A recent story in the San Francisco Chronicle about the Oakland Raiders relocation to Las Vegas, comparing it with the NHL’s first-year Vegas Golden Knights, makes some fair points but also misses on key points and doesn’t tell the complete story.
Just a few years ago, when the NHL had announced it was considering Las Vegas as an expansion market, the rest of the country protesting complaining hockey didn’t belong in the desert. They said professional sports shouldn’t mix with legalized gaming in a city where most outsiders think residents live in sparkly hotels and casinos.
Fast forward to last night as those same expansion Golden Knights, playing in the second round of the Stanley Cup playoffs, won a thriller in overtime to take a 2-1 series lead over the San Jose Sharks. It seems hockey did work in the desert and, by the gate receipts and revenue rankings putting the team in the middle of the pack, thrived beyond anyone’s expectations.
Using the Golden Knights overwhelming success, coupled with its strong connections to the community after the horrific events of October 1, 2017, Chronicle reporter Ann Killion set out to see if the interest in hockey is also being reflected in excitement for the Raiders arrival in 2020. Killion, an excellent sports columnist and accomplished journalist, had a valid angle and I agreed to speak with her and help her find some Raiders fan groups in Las Vegas so she could see how things were ramping up. I also gave her my views of the current mood around the Raiders moving to Las Vegas.
The column was fair overall, but did make some false assumptions and did not frame accurately where the Raiders are at in their long process of moving to Las Vegas. It also didn’t give a fair representation of fans and resident’s views of the team’s move and construction of a new stadium here.
It paints a picture of disinterest by using the setting of the Golden Knights playoff game and gathering at Toshiba Plaza outside T-Mobile Arena as a gauge. To be fair, Killion told me she didn’t have time to venture out to the suburbs where there would be a better sense of interest in the NFL Draft and particularly the Raiders. And, despite rising ratings for those watching the draft, draft gatherings and parties are not a big draw to begin with. A regular season Raiders game draws hundreds at several locations throughout the Valley. The draft, not so much.
Still, Killion ventured out of the hotel and talked to fans there for hockey. She found a Golden Knights fan getting a tattoo (yes, there was a mobile tattoo palor there for the hockey game) who said he didn’t care about the Raiders. Again, one hockey fan who was there to get a tattoo. I’d say that it’s not really a good pulse of the community on that one.
She talked of not seeing a Raiders jersey in the overwhelmingly hockey-starved crowd there celebrating pregame with beer and other libations.
Now that she mentions it, I don’t see many hockey jerseys at an NFL games either.

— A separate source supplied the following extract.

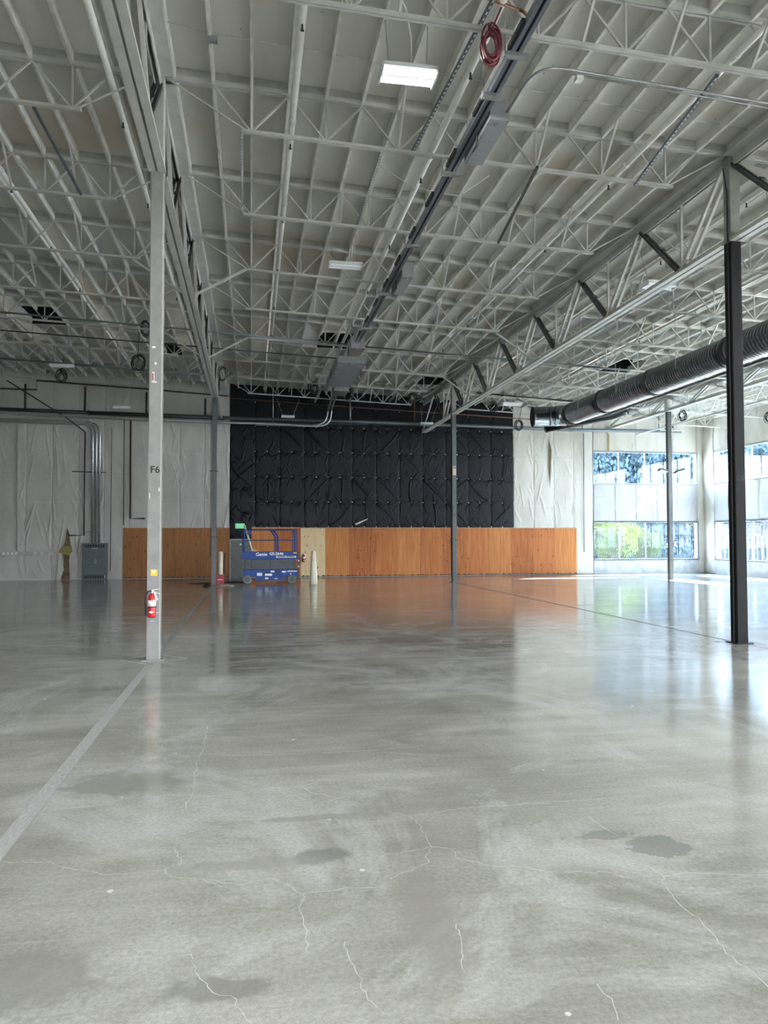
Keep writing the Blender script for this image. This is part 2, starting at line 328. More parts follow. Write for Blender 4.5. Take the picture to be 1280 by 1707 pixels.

She did visit the Raiders Preview Center here in Las Vegas where it was packed. And those are people paying (or at least thinking of paying) big money to buy Personal Seat Licenses and season tickets. It’s a good indication of the interest in the team to be certain. Folks willing to throw down that much cash certainly are excited about the team, yet we didn’t hear from them. Apparently they were too interested to comment on their excitement about the team moving here.
The rest of the column is filled with anecdotal evidence based on the writer’s premise Las Vegas is disinterested in the Raiders. It uses the success of the Golden Knights as a hammer saying the Raiders will “be hard-pressed to match the experience and enthusiasm the Knights have created.”
In fact, the success of the Knights should only bolster the point not only can Las Vegas support a major sports franchise, it can do it just as well as any other part of the country.
Killion goes on to make all the points Bay Area insiders, and some disgruntled fans, have made since whispers of the team coming to Las Vegas picked up steam: local fans won’t support it, the tickets will cost too much, there’s no parking at the stadium site, et al. The same team she applauds in the column once had the same criticisms leveled at them. We’ve seen how that’s all worked out.
The portion of our conversation Ms. Killion did use in the story was a quote about my view it’s still too early to gauge the mood of the Raiders coming to Las Vegas. The team still has two years yet to play in Oakland. As I stated, 18 months from now would be a better time to take the pulse of Las Vegas residents.
The fact is the Raiders are already in our community doing work just like the Golden Knights. Men and women are going back to work building the Raiders new $1.8 Billion stadium. There is excitement but you can’t compare it to a team already playing here.
Ask the Clark County School District about the Raiders and they’ll tell you how active they’ve been since 2017. The Raiders already have 30 full-time employees in the valley, but there’s no high profile games or a stadium yet. Those are all things the Golden Knights already have. They are weaving themselves into the community on a slower time frame because they have no choice.
And while the hockey team will always have a special place in our community, so too will the Raiders.
You can’t judge a community’s excitement about the future looking for things like T-shirts in the present.